**COLLECTED DATA**
--- Begin ---

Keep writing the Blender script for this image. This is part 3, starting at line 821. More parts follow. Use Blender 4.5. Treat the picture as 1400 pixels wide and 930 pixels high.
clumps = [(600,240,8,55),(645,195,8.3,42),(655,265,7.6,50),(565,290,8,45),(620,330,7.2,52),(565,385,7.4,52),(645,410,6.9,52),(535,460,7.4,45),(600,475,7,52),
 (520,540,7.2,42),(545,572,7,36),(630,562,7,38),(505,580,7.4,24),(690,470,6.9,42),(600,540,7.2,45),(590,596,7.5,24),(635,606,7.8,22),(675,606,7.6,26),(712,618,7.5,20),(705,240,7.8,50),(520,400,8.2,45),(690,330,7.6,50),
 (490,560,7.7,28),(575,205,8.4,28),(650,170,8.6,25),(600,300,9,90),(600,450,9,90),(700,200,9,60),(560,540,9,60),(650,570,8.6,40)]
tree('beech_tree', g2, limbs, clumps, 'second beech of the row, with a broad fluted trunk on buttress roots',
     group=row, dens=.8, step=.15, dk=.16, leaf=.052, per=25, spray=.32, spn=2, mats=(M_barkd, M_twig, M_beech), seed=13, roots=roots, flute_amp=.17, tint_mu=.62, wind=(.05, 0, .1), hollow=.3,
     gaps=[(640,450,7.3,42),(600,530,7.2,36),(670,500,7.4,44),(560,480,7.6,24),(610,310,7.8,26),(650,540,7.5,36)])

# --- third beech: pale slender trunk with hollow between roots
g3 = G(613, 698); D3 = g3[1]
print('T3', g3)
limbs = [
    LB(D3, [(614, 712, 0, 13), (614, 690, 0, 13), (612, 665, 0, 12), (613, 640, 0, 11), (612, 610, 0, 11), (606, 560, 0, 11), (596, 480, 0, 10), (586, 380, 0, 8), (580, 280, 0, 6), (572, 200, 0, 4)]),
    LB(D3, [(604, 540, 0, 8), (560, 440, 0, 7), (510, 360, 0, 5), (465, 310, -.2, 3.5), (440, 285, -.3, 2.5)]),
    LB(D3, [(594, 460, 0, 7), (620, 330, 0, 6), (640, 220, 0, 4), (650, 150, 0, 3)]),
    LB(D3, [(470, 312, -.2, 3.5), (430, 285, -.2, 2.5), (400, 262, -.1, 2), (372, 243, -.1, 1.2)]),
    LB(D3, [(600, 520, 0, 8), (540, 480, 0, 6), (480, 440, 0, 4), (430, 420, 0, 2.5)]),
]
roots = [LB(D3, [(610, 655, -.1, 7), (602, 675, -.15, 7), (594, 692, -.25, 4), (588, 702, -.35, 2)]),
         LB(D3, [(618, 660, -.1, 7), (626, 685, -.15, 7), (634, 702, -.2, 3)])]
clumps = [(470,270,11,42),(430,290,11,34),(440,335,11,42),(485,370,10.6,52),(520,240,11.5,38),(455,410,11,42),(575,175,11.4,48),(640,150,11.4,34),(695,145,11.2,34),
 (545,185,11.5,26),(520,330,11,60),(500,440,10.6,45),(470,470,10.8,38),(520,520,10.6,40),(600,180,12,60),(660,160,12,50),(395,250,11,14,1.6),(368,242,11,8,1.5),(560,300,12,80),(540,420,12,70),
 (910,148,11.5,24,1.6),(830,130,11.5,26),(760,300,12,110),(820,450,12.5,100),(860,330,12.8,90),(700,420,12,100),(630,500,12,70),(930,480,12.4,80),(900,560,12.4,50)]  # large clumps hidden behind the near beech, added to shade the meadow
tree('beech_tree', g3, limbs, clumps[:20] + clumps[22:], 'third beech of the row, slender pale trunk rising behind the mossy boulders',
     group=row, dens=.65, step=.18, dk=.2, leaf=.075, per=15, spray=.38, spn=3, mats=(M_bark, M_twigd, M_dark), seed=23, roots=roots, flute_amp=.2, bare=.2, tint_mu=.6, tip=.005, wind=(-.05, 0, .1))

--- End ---

**TASK TO CARRY OUT**
Using the listing above, return all lines where the word "tree" occurs.

**WRITTEN SOLUTION**
tree('beech_tree', g2, limbs, clumps, 'second beech of the row, with a broad fluted trunk on buttress roots',
tree('beech_tree', g3, limbs, clumps[:20] + clumps[22:], 'third beech of the row, slender pale trunk rising behind the mossy boulders',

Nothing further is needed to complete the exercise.